━━ Stored data

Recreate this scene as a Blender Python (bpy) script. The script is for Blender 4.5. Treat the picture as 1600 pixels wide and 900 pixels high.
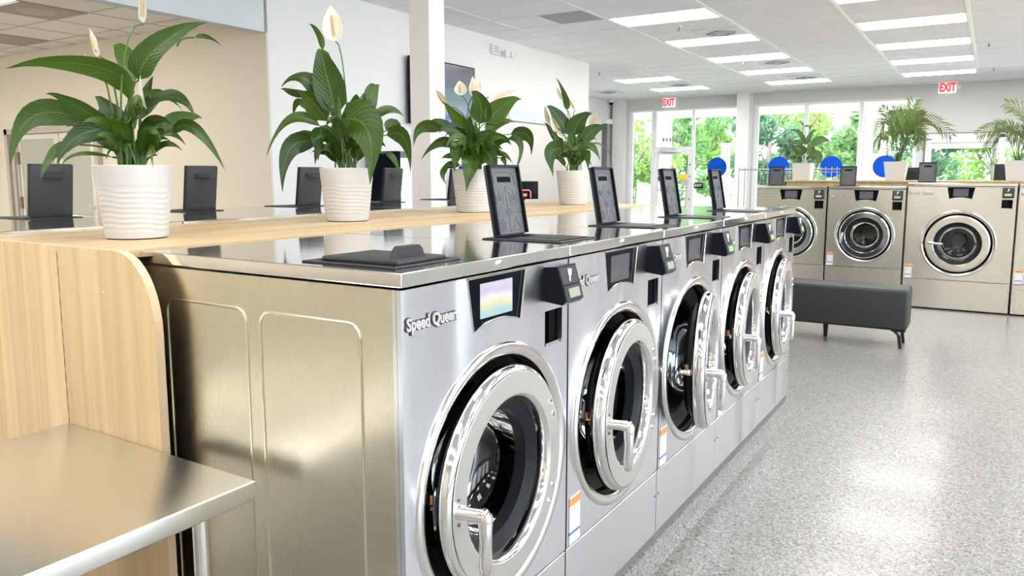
import bpy, bmesh, math, random
from mathutils import Vector, Matrix
for o in list(bpy.data.objects):
    bpy.data.objects.remove(o, do_unlink=True)
SC = bpy.context.scene
COL = SC.collection
PI = math.pi
R = math.radians
rnd = random.Random(7)

# ------------------------------------------------------------------ camera
YAW, PITCH = 0.5567, 0.1263
cd = bpy.data.cameras.new('camera')
cam = bpy.data.objects.new('camera', cd)
COL.objects.link(cam)
cam.location = (0.9379, -1.1053, 1.367)
cam.rotation_euler = (PI / 2 - PITCH, 0, YAW)
cd.sensor_width = 36
cd.lens = 1202.57 / 1600 * 36
cd.shift_y = -23.56 / 1600
cd.clip_start = 0.05
cd.clip_end = 300
SC.camera = cam

# ------------------------------------------------------------------ world, sun, exposure
SKY, SUN, TUBE = 4.8, 8.5, 8.0
wd = bpy.data.worlds.new('sky')
SC.world = wd
wd.use_nodes = True
bg = wd.node_tree.nodes['Background']
bg.inputs[0].default_value = (0.80, 0.89, 1.0, 1)
bg.inputs[1].default_value = SKY
sl = bpy.data.lights.new('sun', 'SUN')
sl.energy = SUN
sl.angle = R(3)
sl.color = (1, 0.96, 0.88)
so = bpy.data.objects.new('sun', sl)
COL.objects.link(so)
so.rotation_euler = (R(-35), 0, R(-20))
vs = SC.view_settings
vs.view_transform = 'Standard'
vs.look = 'None'
vs.gamma = 1
vs.use_curve_mapping = False
vs.exposure = 1.0
SC.cycles.use_denoising = True
SC.cycles.max_bounces = 10
SC.cycles.diffuse_bounces = 5
SC.cycles.glossy_bounces = 6
SC.cycles.transparent_max_bounces = 16
SC.cycles.sample_clamp_indirect = 6
SC.cycles.caustics_reflective = False
SC.cycles.caustics_refractive = False


# ------------------------------------------------------------------ materials
def nmat(name):
    m = bpy.data.materials.new(name)
    m.use_nodes = True
    nt = m.node_tree
    return m, nt, nt.nodes['Principled BSDF']


def N(nt, typ, **kw):
    n = nt.nodes.new(typ)
    for k, v in kw.items():
        setattr(n, k, v)
    return n


def setin(n, **kw):
    for k, v in kw.items():
        n.inputs[k.replace('_', ' ')].default_value = v


def ramp(nt, stops, interp='LINEAR'):
    n = nt.nodes.new('ShaderNodeValToRGB')
    cr = n.color_ramp
    cr.interpolation = interp
    while len(cr.elements) < len(stops):
        cr.elements.new(0.5)
    for e, (p, c) in zip(cr.elements, stops):
        e.position = p
        e.color = (*c, 1) if len(c) == 3 else c
    return n


def tex(nt, typ, scale, coord='Object', sc3=None, rot=None, **kw):
    tc = nt.nodes.new('ShaderNodeTexCoord')
    mp = nt.nodes.new('ShaderNodeMapping')
    if sc3:
        mp.inputs['Scale'].default_value = sc3
    if rot:
        mp.inputs['Rotation'].default_value = rot
    nt.links.new(tc.outputs[coord], mp.inputs[0])
    t = nt.nodes.new(typ)
    nt.links.new(mp.outputs[0], t.inputs['Vector'])
    if 'Scale' in t.inputs:
        t.inputs['Scale'].default_value = scale
    for k, v in kw.items():
        if k in t.inputs.keys():
            t.inputs[k].default_value = v
        else:
            setattr(t, k, v)
    return t


def bump(nt, bsdf, src, strength, dist=0.01):
    b = nt.nodes.new('ShaderNodeBump')
    b.inputs['Strength'].default_value = strength
    b.inputs['Distance'].default_value = dist
    nt.links.new(src, b.inputs['Height'])
    nt.links.new(b.outputs[0], bsdf.inputs['Normal'])
    return b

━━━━

Set exercise: Reproduce the full listing faithfully, but do not carry over any pictures.

Output for this exercise:
Recreate this scene as a Blender Python (bpy) script. The script is for Blender 4.5. Treat the picture as 1600 pixels wide and 900 pixels high.
import bpy, bmesh, math, random
from mathutils import Vector, Matrix
for o in list(bpy.data.objects):
    bpy.data.objects.remove(o, do_unlink=True)
SC = bpy.context.scene
COL = SC.collection
PI = math.pi
R = math.radians
rnd = random.Random(7)

# ------------------------------------------------------------------ camera
YAW, PITCH = 0.5567, 0.1263
cd = bpy.data.cameras.new('camera')
cam = bpy.data.objects.new('camera', cd)
COL.objects.link(cam)
cam.location = (0.9379, -1.1053, 1.367)
cam.rotation_euler = (PI / 2 - PITCH, 0, YAW)
cd.sensor_width = 36
cd.lens = 1202.57 / 1600 * 36
cd.shift_y = -23.56 / 1600
cd.clip_start = 0.05
cd.clip_end = 300
SC.camera = cam

# ------------------------------------------------------------------ world, sun, exposure
SKY, SUN, TUBE = 4.8, 8.5, 8.0
wd = bpy.data.worlds.new('sky')
SC.world = wd
wd.use_nodes = True
bg = wd.node_tree.nodes['Background']
bg.inputs[0].default_value = (0.80, 0.89, 1.0, 1)
bg.inputs[1].default_value = SKY
sl = bpy.data.lights.new('sun', 'SUN')
sl.energy = SUN
sl.angle = R(3)
sl.color = (1, 0.96, 0.88)
so = bpy.data.objects.new('sun', sl)
COL.objects.link(so)
so.rotation_euler = (R(-35), 0, R(-20))
vs = SC.view_settings
vs.view_transform = 'Standard'
vs.look = 'None'
vs.gamma = 1
vs.use_curve_mapping = False
vs.exposure = 1.0
SC.cycles.use_denoising = True
SC.cycles.max_bounces = 10
SC.cycles.diffuse_bounces = 5
SC.cycles.glossy_bounces = 6
SC.cycles.transparent_max_bounces = 16
SC.cycles.sample_clamp_indirect = 6
SC.cycles.caustics_reflective = False
SC.cycles.caustics_refractive = False


# ------------------------------------------------------------------ materials
def nmat(name):
    m = bpy.data.materials.new(name)
    m.use_nodes = True
    nt = m.node_tree
    return m, nt, nt.nodes['Principled BSDF']


def N(nt, typ, **kw):
    n = nt.nodes.new(typ)
    for k, v in kw.items():
        setattr(n, k, v)
    return n


def setin(n, **kw):
    for k, v in kw.items():
        n.inputs[k.replace('_', ' ')].default_value = v


def ramp(nt, stops, interp='LINEAR'):
    n = nt.nodes.new('ShaderNodeValToRGB')
    cr = n.color_ramp
    cr.interpolation = interp
    while len(cr.elements) < len(stops):
        cr.elements.new(0.5)
    for e, (p, c) in zip(cr.elements, stops):
        e.position = p
        e.color = (*c, 1) if len(c) == 3 else c
    return n


def tex(nt, typ, scale, coord='Object', sc3=None, rot=None, **kw):
    tc = nt.nodes.new('ShaderNodeTexCoord')
    mp = nt.nodes.new('ShaderNodeMapping')
    if sc3:
        mp.inputs['Scale'].default_value = sc3
    if rot:
        mp.inputs['Rotation'].default_value = rot
    nt.links.new(tc.outputs[coord], mp.inputs[0])
    t = nt.nodes.new(typ)
    nt.links.new(mp.outputs[0], t.inputs['Vector'])
    if 'Scale' in t.inputs:
        t.inputs['Scale'].default_value = scale
    for k, v in kw.items():
        if k in t.inputs.keys():
            t.inputs[k].default_value = v
        else:
            setattr(t, k, v)
    return t


def bump(nt, bsdf, src, strength, dist=0.01):
    b = nt.nodes.new('ShaderNodeBump')
    b.inputs['Strength'].default_value = strength
    b.inputs['Distance'].default_value = dist
    nt.links.new(src, b.inputs['Height'])
    nt.links.new(b.outputs[0], bsdf.inputs['Normal'])
    return b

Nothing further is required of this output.